What’s a Pocho?
What’s a pocho, or a pocha for that matter?
It’s a question that’s not confusing to me, but my piece last week about how dating Latinos doesn’t make me racist generated some commenters who didn’t know what these words meant. And, truth be told, unless your family is Mexican or you grew up around Mexican families, you probably won’t know what this is.
Pocho is an insult, a culture, a way of life, a manner of speaking, a language, a style, gesticulation, the way you dress, types of foods, your understanding of the world, an accent, where you go during summer vacation, who’s at home when you get there, the way you relate to your family, etcetera, and much more. A basic definition of pocho is that you’re the child of Mexican immigrants, and so you become neither black or white, but gray — ni de allá, ni de acá (from neither here nor there).

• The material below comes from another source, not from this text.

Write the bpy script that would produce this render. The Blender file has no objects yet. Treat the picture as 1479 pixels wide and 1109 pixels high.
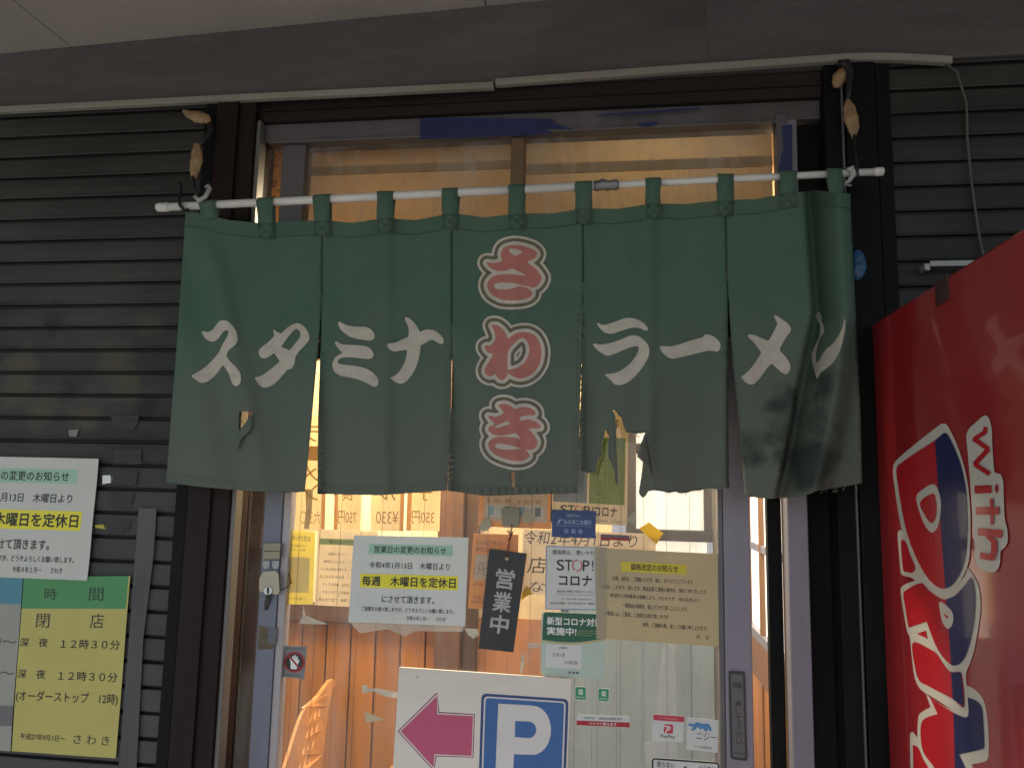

I would extend this definition, however, to include people like myself, the grandchildren of immigrants, who strongly identify not necessarily with Mexican culture from México, but with the immigrant way of life, or the border way of life, or that gray way of life that is neither completely Mexican nor completely “American” (whatever that means).
Pocho/a is when you speak Spanglish, or get hooked on telenovelas in 2 minutes or less, or when all you want after a long day are some beans, or when you speak one language in the world and another at home, or when you make Pepito jokes or naming your children things like Jasmine Guadalupe, it could also be the way you celebrate 5 de mayo instead of el 16 de septiembre. The list is long, but the point is that you can’t fit yourself into one square box, you simply dabble, and fall along the spectrum somewhere beween apple pie and Tenochtitlan.
I think back in the day the term pocho was a derogatory word that Mexican nationals would use against Chicanos/Mexican-Americans to put them down for somehow being inauthentic. But, nowadays, there are just too many of us, I think, for the term to be something of shame.
I had very little to do with becoming a pocha, for it’s entirely due to circumstances in Mexico and the U.S. that I’m here in the first place. My grandparents couldn’t find work in Mexico, but they did over here. Punto. I’m not ashamed of being a pocha, and I don’t think I should have to be; as a matter of fact, if there were a box on the Census that said pocha, that’s what I’d pick because I think it’s the best, spot-on description of who I am. Al contrario, I’m proud of being a pocha, of riding that gray line. of being ni de allá, ni de acá, because to not be would mean I’d have to reject one or the other, and I’m certainly not going to do that.